#### Do this:
Transcribe the lines below verbatim, skipping the images.
+--
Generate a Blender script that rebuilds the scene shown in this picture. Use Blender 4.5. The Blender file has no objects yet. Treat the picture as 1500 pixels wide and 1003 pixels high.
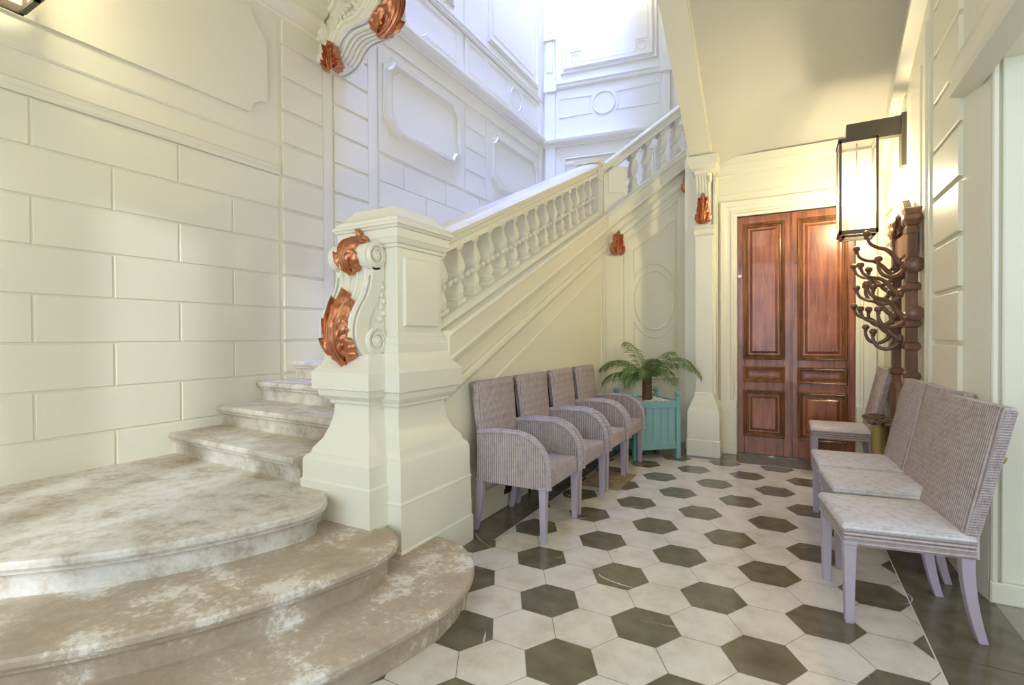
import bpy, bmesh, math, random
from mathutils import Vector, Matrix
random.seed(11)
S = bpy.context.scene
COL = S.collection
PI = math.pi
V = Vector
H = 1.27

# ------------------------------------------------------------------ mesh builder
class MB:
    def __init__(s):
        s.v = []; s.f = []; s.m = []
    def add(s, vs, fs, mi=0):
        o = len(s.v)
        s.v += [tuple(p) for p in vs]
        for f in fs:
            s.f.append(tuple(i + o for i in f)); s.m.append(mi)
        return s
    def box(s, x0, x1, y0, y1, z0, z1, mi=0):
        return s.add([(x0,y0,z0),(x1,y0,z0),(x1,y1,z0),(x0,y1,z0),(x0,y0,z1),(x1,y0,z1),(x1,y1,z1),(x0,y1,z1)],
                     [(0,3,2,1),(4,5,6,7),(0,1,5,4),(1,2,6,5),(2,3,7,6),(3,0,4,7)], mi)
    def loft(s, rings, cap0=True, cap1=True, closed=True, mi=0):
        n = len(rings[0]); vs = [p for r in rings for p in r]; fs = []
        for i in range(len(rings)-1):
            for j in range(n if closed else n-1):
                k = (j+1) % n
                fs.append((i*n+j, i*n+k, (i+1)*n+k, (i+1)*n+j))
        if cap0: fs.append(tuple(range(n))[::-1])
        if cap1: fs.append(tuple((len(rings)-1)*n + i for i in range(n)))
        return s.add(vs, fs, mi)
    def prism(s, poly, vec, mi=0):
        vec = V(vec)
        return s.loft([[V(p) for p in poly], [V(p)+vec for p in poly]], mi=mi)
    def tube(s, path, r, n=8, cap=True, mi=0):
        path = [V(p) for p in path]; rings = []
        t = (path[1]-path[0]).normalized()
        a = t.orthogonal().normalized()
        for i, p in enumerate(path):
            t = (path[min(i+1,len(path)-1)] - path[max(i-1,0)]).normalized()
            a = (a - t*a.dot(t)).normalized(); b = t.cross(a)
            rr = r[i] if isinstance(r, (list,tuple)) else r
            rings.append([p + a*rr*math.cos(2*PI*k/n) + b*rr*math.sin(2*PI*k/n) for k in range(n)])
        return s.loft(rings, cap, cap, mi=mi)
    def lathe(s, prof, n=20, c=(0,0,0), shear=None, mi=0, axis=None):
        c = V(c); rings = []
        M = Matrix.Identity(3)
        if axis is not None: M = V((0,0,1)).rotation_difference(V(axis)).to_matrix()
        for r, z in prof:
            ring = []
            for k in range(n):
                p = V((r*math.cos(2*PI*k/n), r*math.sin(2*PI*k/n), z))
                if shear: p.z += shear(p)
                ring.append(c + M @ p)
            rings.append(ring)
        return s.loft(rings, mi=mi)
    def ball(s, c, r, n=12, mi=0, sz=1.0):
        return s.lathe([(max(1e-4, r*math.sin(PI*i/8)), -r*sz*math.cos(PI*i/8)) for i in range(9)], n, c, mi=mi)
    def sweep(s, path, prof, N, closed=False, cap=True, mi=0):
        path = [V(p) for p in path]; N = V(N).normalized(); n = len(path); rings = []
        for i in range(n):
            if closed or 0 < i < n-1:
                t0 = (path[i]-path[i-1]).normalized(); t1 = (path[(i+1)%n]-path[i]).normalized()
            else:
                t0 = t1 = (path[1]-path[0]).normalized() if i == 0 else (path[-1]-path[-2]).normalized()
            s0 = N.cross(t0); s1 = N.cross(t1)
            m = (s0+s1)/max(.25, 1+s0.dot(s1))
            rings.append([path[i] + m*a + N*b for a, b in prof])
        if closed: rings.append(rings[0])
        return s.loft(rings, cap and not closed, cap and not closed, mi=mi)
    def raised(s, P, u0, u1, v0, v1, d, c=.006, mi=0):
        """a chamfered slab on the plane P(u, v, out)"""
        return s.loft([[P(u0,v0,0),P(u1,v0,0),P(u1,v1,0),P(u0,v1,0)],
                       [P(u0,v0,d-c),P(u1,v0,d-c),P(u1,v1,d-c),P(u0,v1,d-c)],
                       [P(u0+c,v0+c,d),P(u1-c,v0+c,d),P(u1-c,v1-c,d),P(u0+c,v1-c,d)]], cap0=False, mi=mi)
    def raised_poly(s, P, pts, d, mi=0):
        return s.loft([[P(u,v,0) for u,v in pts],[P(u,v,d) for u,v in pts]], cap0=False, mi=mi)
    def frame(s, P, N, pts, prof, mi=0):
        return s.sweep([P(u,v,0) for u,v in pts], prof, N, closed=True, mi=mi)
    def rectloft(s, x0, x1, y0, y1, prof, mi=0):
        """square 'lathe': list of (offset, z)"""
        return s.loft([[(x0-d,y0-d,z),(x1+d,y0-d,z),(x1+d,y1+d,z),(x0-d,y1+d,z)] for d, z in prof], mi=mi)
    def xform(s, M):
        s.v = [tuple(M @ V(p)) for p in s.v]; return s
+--
#### Worked solution:
Generate a Blender script that rebuilds the scene shown in this picture. Use Blender 4.5. The Blender file has no objects yet. Treat the picture as 1500 pixels wide and 1003 pixels high.
import bpy, bmesh, math, random
from mathutils import Vector, Matrix
random.seed(11)
S = bpy.context.scene
COL = S.collection
PI = math.pi
V = Vector
H = 1.27

# ------------------------------------------------------------------ mesh builder
class MB:
    def __init__(s):
        s.v = []; s.f = []; s.m = []
    def add(s, vs, fs, mi=0):
        o = len(s.v)
        s.v += [tuple(p) for p in vs]
        for f in fs:
            s.f.append(tuple(i + o for i in f)); s.m.append(mi)
        return s
    def box(s, x0, x1, y0, y1, z0, z1, mi=0):
        return s.add([(x0,y0,z0),(x1,y0,z0),(x1,y1,z0),(x0,y1,z0),(x0,y0,z1),(x1,y0,z1),(x1,y1,z1),(x0,y1,z1)],
                     [(0,3,2,1),(4,5,6,7),(0,1,5,4),(1,2,6,5),(2,3,7,6),(3,0,4,7)], mi)
    def loft(s, rings, cap0=True, cap1=True, closed=True, mi=0):
        n = len(rings[0]); vs = [p for r in rings for p in r]; fs = []
        for i in range(len(rings)-1):
            for j in range(n if closed else n-1):
                k = (j+1) % n
                fs.append((i*n+j, i*n+k, (i+1)*n+k, (i+1)*n+j))
        if cap0: fs.append(tuple(range(n))[::-1])
        if cap1: fs.append(tuple((len(rings)-1)*n + i for i in range(n)))
        return s.add(vs, fs, mi)
    def prism(s, poly, vec, mi=0):
        vec = V(vec)
        return s.loft([[V(p) for p in poly], [V(p)+vec for p in poly]], mi=mi)
    def tube(s, path, r, n=8, cap=True, mi=0):
        path = [V(p) for p in path]; rings = []
        t = (path[1]-path[0]).normalized()
        a = t.orthogonal().normalized()
        for i, p in enumerate(path):
            t = (path[min(i+1,len(path)-1)] - path[max(i-1,0)]).normalized()
            a = (a - t*a.dot(t)).normalized(); b = t.cross(a)
            rr = r[i] if isinstance(r, (list,tuple)) else r
            rings.append([p + a*rr*math.cos(2*PI*k/n) + b*rr*math.sin(2*PI*k/n) for k in range(n)])
        return s.loft(rings, cap, cap, mi=mi)
    def lathe(s, prof, n=20, c=(0,0,0), shear=None, mi=0, axis=None):
        c = V(c); rings = []
        M = Matrix.Identity(3)
        if axis is not None: M = V((0,0,1)).rotation_difference(V(axis)).to_matrix()
        for r, z in prof:
            ring = []
            for k in range(n):
                p = V((r*math.cos(2*PI*k/n), r*math.sin(2*PI*k/n), z))
                if shear: p.z += shear(p)
                ring.append(c + M @ p)
            rings.append(ring)
        return s.loft(rings, mi=mi)
    def ball(s, c, r, n=12, mi=0, sz=1.0):
        return s.lathe([(max(1e-4, r*math.sin(PI*i/8)), -r*sz*math.cos(PI*i/8)) for i in range(9)], n, c, mi=mi)
    def sweep(s, path, prof, N, closed=False, cap=True, mi=0):
        path = [V(p) for p in path]; N = V(N).normalized(); n = len(path); rings = []
        for i in range(n):
            if closed or 0 < i < n-1:
                t0 = (path[i]-path[i-1]).normalized(); t1 = (path[(i+1)%n]-path[i]).normalized()
            else:
                t0 = t1 = (path[1]-path[0]).normalized() if i == 0 else (path[-1]-path[-2]).normalized()
            s0 = N.cross(t0); s1 = N.cross(t1)
            m = (s0+s1)/max(.25, 1+s0.dot(s1))
            rings.append([path[i] + m*a + N*b for a, b in prof])
        if closed: rings.append(rings[0])
        return s.loft(rings, cap and not closed, cap and not closed, mi=mi)
    def raised(s, P, u0, u1, v0, v1, d, c=.006, mi=0):
        """a chamfered slab on the plane P(u, v, out)"""
        return s.loft([[P(u0,v0,0),P(u1,v0,0),P(u1,v1,0),P(u0,v1,0)],
                       [P(u0,v0,d-c),P(u1,v0,d-c),P(u1,v1,d-c),P(u0,v1,d-c)],
                       [P(u0+c,v0+c,d),P(u1-c,v0+c,d),P(u1-c,v1-c,d),P(u0+c,v1-c,d)]], cap0=False, mi=mi)
    def raised_poly(s, P, pts, d, mi=0):
        return s.loft([[P(u,v,0) for u,v in pts],[P(u,v,d) for u,v in pts]], cap0=False, mi=mi)
    def frame(s, P, N, pts, prof, mi=0):
        return s.sweep([P(u,v,0) for u,v in pts], prof, N, closed=True, mi=mi)
    def rectloft(s, x0, x1, y0, y1, prof, mi=0):
        """square 'lathe': list of (offset, z)"""
        return s.loft([[(x0-d,y0-d,z),(x1+d,y0-d,z),(x1+d,y1+d,z),(x0-d,y1+d,z)] for d, z in prof], mi=mi)
    def xform(s, M):
        s.v = [tuple(M @ V(p)) for p in s.v]; return s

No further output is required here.